Strawberry Jam and Merriweather Post Pavilion were both universally hailed as masterpieces, earning countless Album of the Year (and even Album of the Decade and Century) accolades. So it made sense that Panda Bear, Avey Tare, Geologist, and Deakin would reconvene and write an album together in the same space for the first time in years on 2012’s Centipede HZ. And it makes even more sense that the album would explore fresh territory, piling high the guitar riffs, piano loops, layered vocals, trance-inducing drums, and countless overdubs in the spirit of their earlier work.
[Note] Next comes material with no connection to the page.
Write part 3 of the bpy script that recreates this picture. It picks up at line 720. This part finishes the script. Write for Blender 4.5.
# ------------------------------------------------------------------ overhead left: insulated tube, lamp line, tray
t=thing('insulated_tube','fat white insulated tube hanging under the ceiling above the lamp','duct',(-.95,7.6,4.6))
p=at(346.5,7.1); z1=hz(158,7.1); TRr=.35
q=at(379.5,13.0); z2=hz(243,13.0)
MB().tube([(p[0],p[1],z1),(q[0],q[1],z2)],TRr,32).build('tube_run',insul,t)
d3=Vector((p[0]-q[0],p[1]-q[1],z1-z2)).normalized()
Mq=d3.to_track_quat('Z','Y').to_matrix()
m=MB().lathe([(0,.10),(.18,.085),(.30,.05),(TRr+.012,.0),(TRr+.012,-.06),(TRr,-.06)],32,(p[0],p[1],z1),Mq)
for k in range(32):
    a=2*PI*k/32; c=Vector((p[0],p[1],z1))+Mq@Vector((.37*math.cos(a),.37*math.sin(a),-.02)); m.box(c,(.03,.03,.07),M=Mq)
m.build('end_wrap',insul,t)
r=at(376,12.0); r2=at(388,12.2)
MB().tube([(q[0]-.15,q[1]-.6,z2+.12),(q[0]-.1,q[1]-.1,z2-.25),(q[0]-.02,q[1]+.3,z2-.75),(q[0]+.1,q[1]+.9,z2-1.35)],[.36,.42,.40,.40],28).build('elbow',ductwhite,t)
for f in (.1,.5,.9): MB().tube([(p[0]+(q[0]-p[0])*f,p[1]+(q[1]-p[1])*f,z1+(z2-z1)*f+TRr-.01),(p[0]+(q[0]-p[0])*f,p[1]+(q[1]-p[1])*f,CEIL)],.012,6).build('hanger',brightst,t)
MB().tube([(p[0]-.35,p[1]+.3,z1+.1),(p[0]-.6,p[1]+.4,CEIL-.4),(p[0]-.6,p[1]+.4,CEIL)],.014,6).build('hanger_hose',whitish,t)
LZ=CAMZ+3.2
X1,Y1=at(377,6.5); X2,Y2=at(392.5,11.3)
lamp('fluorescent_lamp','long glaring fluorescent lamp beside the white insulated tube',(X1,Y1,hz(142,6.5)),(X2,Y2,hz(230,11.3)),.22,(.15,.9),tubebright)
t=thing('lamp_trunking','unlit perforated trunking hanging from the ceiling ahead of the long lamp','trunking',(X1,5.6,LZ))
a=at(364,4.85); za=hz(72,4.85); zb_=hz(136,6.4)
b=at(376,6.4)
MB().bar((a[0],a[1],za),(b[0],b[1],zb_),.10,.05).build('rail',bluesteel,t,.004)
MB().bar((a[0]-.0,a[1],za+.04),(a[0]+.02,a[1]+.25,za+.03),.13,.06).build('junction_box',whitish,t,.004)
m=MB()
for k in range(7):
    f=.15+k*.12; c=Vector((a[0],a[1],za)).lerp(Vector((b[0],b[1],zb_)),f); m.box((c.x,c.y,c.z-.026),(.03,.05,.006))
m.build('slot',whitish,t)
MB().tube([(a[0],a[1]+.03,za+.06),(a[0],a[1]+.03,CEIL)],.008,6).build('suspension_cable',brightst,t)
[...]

And unsurprisingly, it had no effect on their popularity, eliciting praise even from purists who were unhappy about the band’s foray into poppier territory.
Before and after Centipede HZ, Animal Collective finally figured out how to slow down, balancing long tours with extended steps back from the limelight — to enjoy the fruits of their accomplishments by curating film and music festivals, to spend time with their young families, and also to indulge in their own individual interests. Avey Tare and Panda Bear both recorded solo albums that wrestled with death, horror, and despair. Individually and as a group, they recorded visual records, assisted on performance art installations at the Guggenheim, worked on new songs in the same studio where Brian Wilson pored over Pet Sounds and Smile, and backed John Cale for a one-time-only Paris performance of the seminal 1966 album Velvet Underground & Nico.
Which kinda says it all about Animal Collective’s most recent album, 2016’s Painting With. The band had Cale contribute a drone-drenched viola part to “Hocus Pocus” and sax impresario Colin Stetson belt out some squelches. But they also worked to eliminate reverb and drawn-out ethereal passages nearly everywhere else. Portner, Weitz, and Lennox all told Pitchfork in January that they wanted to make their “Ramones record,” with short songs, a focus on elemental energy and a “homogenous energy.” Said Lennox, “we wanted to do something that blasted away the whole time.”
It works, right from the opening bars of the galloping, neon-drenched “FloriDada,” which will surely be a staple of Animal Collective’s upcoming Sunshine State dates. Surprisingly, many critics panned the album’s sing-along nature, its more straightforward use of modular synthesizers, its silly, Golden Girls-sampling “Golden Gal,” and the fact that the album was purposely leaked by looping it through the speakers of Baltimore-Washington International Airport. But catch them live and the rush still remains, hitting all your senses with trippy stained-glass visuals, spine-tingling vocals, and crowd-pleasing beats that rise and fall rhythmically and instill a truly collective feeling for two hours or so each night.
“I like the idea of taking over a room with sound and visuals,” Lennox told Consequence of Sound in February. “I like any performance space where the divide between performer and audience is blurred. It isn’t ‘them’ or ‘us,’ it’s just everybody involved in this experience.”